NEWS: Under the 2016 Customer Due Diligence (CDD) beneficial ownership rules, credit unions must have written procedures to identify “beneficial owners” – the people who own and control “legal entity customers/members” – organizations opening credit union accounts. Credit unions then must verify the identities of those beneficial owners. The rule required credit unions to verify the beneficial owners of a legal entity member every single time that organization opened a new account (including a new sub-account).
On Feb 13, the Financial Crimes Enforcement Network (FinCEN) issued an Order granting exceptive relief to covered financial institutions from the CDD rule requirement. Rather than having to identify and verify a legal entity customer’s beneficial owners each time the customer/member opens an account, the credit union may now limit its identification and verification of the identities of beneficial owners to the following circumstances:
- When a legal entity member first opens an account with the credit union;
- Any time thereafter when the credit union has knowledge of facts that would reasonably call into question the reliability of beneficial ownership information previously obtained about the legal entity member; and
- As needed based on the credit union’s risk-based procedures for conducting ongoing customer due diligence.
By shifting CDD obligations to a member’s initial onboarding, rather than requiring it every time a new account is opened, and then updating it as needed based on risk, FinCEN has taken an important step toward a more efficient, risk-focused regulatory approach that allows credit unions to devote resources to detecting and preventing illicit financial activity rather than duplicative compliance exercises.
The credit union must still have written procedures in place to manage the risks associated with your legal entity members. You are expected to continue to use your internal monitoring systems to detect when a member profile might have changed. This means that the burden of proof has shifted from a calendar or event-based trigger to a behavioral and risk-based trigger.

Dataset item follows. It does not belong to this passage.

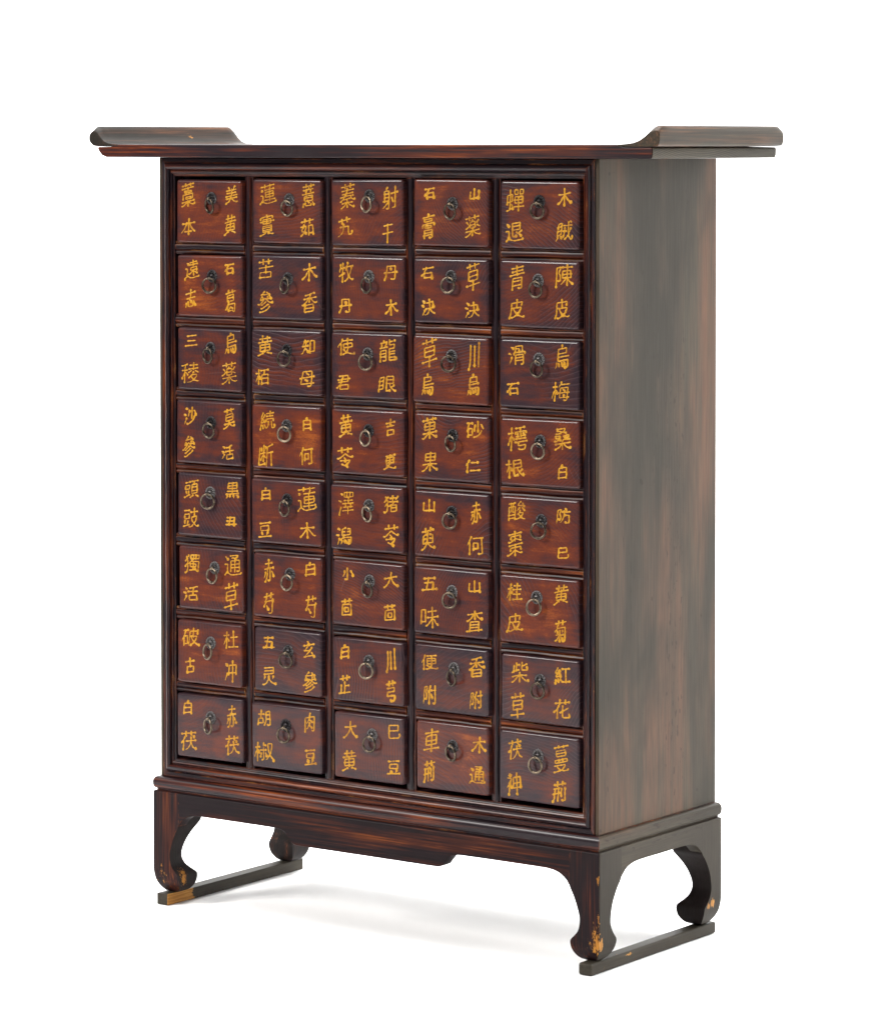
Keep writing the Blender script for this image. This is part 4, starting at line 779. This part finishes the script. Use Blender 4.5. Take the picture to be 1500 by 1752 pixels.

If the credit union notices unusual transaction patterns or receives information suggesting a change in control, it must re-verify and update the beneficial ownership information.
The credit union will still have to comply with all other applicable anti-money/countering the financing of terrorism (AML/CFT) requirements under the Bank Secrecy Act.
FinCEN is in the process of updating the CDD FAQs to reflect the exceptive relief granted in the Order. We will update ii Release No. 0159 – BSA: Customer Identification Program and Customer Due Diligence accordingly.